EUR/USD surges after Fed rate cut

Note: This section contains information in English only.
Source: Dukascopy Bank SA

Traders, who were short prior to the US Federal Reserve rate announcement, most likely profited, as yesterday's 18:00 GMT candle has a big tail down to the 1.1080 level.

Afterwards the rate surged, as the US Dollar began to lose value due to the rate cut and speculators all around the world taking profit from their short positions.

On Thursday morning, it appeared that the EUR/USD rate would soon reach the 1.1200 level.

Economic Calendar Analysis



On Friday, November 1, the US Employment data set will be in focus - the Average Hourly Earnings, the Non-Farm Employment Change and the Unemployment Rate data will be published at 12:30 GMT.

This event has caused moves from 14.5 to 48.0 pips since June 2019.

At the same day, the ISM Manufacturing PMI survey results will be published at 14:00 GMT. The PMI release has caused reactions from 12.7 to 37.2 base points since June of this year.
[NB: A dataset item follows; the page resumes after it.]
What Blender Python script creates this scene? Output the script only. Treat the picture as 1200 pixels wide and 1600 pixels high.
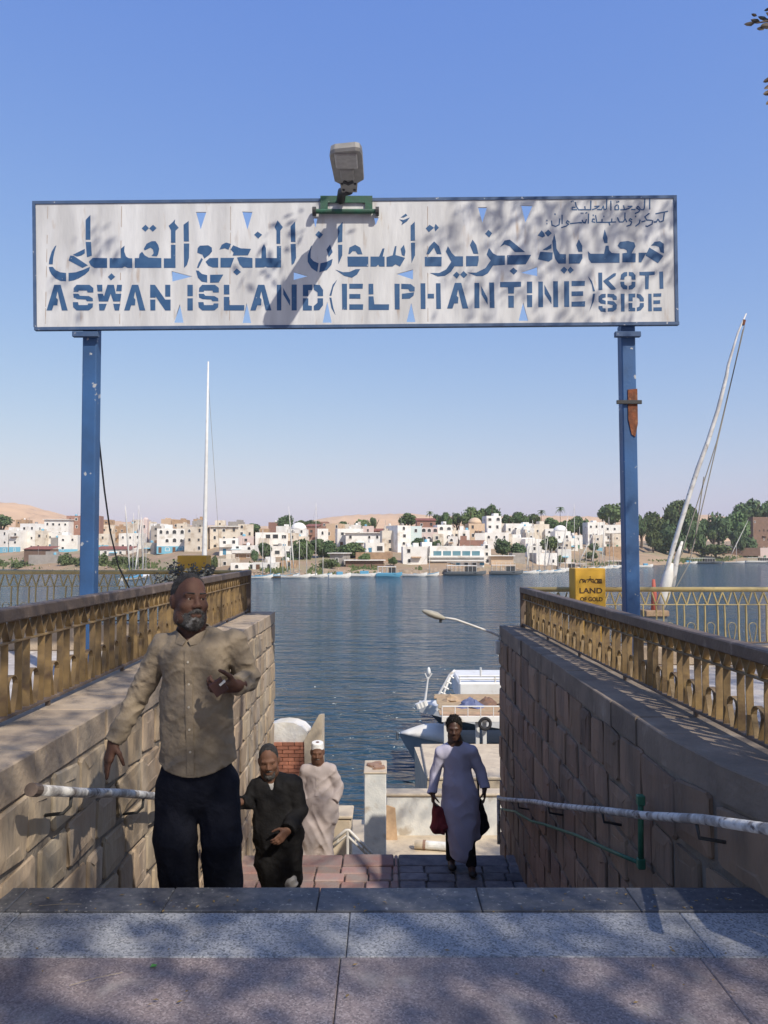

For more detailed information take a look at the 28.10.-01.11. Event Historical Reactions publication.

EUR/USD hourly chart's review

On Thursday morning, the EUR/USD traded near the 1.1170 level. Meanwhile, it had no technical resistance as high as the 1.1200 level, where a 38.20% Fibonacci retracement level was located at. In addition, the 1.1200 is a psychological level that impacts the rate on its own.

In general, the rate was expected to reach the 1.1200 level during the near future. Although, on its way there it would test the high level of October. Namely, the 1.1180 level could provide resistance.

On the other hand, the pair might consolidate the recent gains. In that scenario the pair could reach down to the support of the 1.1150 level.

Hourly Chart



On the daily candle chart, the rate broke the resistance of the 100-day simple moving average, which was keeping the rate down at the start of this week.

Meanwhile, the 200-day SMA was providing resistance at the 1.1200 level. In addition, at that level a 61.80% Fibonacci retracement level was located at.

Daily chart


Traders remain short

Since the middle of Wednesday's trading, 74% of open EUR/USD position volume on the Swiss Foreign Exchange was in short positions.

Meanwhile, pending trade orders were set to sell, as 67% of orders in the 100-pip range were to sell and 33% were to buy. Previously, the orders were 59% bullish.

Most likely, traders have reopened their short positions, as the currency rate surged. Namely, these short positions are highly likely set up to profit from a possible down retracement of the EUR/USD.